Por Bruno Cortés
El conflicto entre el gobierno de Campeche y la prensa alcanzó un nuevo capítulo este 15 de septiembre, cuando el Juzgado de Control del Sistema Penal Acusatorio resolvió extender por tres meses las medidas cautelares que obligan al periódico Tribuna y al periodista Jorge González Valdez a someter sus publicaciones a revisión previa antes de ser difundidas. La jueza Ana Maribel de Atocha Huitz May ratificó así un esquema que, para muchos, huele a censura institucionalizada.
La audiencia, que se prolongó durante cuatro horas, selló la continuidad de un procedimiento insólito: cada nota relacionada con la gobernadora Layda Sansores San Román deberá ser enviada a un censor judicial designado por el Poder Judicial. Este funcionario tendrá un margen de 30 minutos para autorizar, modificar o incluso prohibir la publicación. Una especie de semáforo ideológico que, paradójicamente, pone en rojo el derecho constitucional a la libre expresión.
El argumento judicial se sostiene en la idea de “proteger” a la mandataria de contenidos ofensivos o discriminatorios. Pero aquí aparece la contradicción que resuena en las salas de redacción: ¿es ofensivo cuestionar la gestión de un funcionario público? ¿O se trata, como señalan organizaciones defensoras de derechos humanos, de un castigo selectivo que disfraza la crítica como delito?
El caso no se reduce a una disputa entre una gobernadora y un medio local. Se ha convertido en un laboratorio nacional de cómo los tribunales pueden inclinarse hacia el poder político, aun cuando existen precedentes federales que habían considerado estas medidas como inconstitucionales. La censura previa, prohibida explícitamente en el artículo 7 de la Constitución, revive en Campeche bajo un traje judicial a la medida.

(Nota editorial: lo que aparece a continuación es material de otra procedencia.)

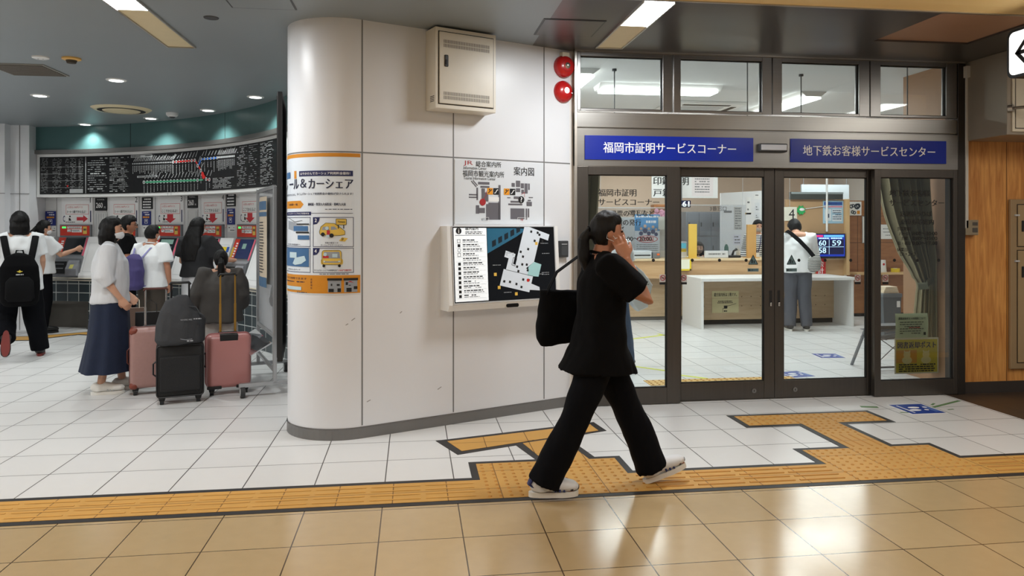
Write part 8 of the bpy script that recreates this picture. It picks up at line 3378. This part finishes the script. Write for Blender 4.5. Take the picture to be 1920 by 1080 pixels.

Para los periodistas, el mensaje es claro: si criticar incomoda, habrá consecuencias legales. Este efecto inhibidor, conocido como “efecto de miedo”, amenaza con extenderse más allá de la entidad. La pluralidad de voces podría convertirse en un coro afinado al gusto del poder, donde la disidencia se paga con silencios forzados.
En defensa propia, Sansores insiste en que no se trata de censura, sino de un mecanismo para frenar “discursos de odio”. Una interpretación creativa de los derechos que, según analistas, confunde la crítica legítima con ataques personales. En un país donde la violencia contra periodistas ha cobrado vidas, el riesgo es que se instale un modelo de represión blanda, menos sangriento pero igual de efectivo para acallar.
Sin embargo, la reacción crítica no ha tardado. Organizaciones civiles, académicos y gremios periodísticos han condenado la resolución, advirtiendo que la democracia pierde sentido cuando los jueces se convierten en editores de periódicos. Para ellos, el verdadero “contenido ofensivo” es un fallo que hiere los principios democráticos.
En la práctica, este episodio deja una paradoja inquietante: mientras México presume en foros internacionales su compromiso con la libertad de expresión, en Campeche se ensaya un manual de censura avalado por tribunales. El desenlace de este litigio será clave no solo para Tribuna y Jorge González Valdez, sino para todo periodista que aún cree que informar no debería ser un delito.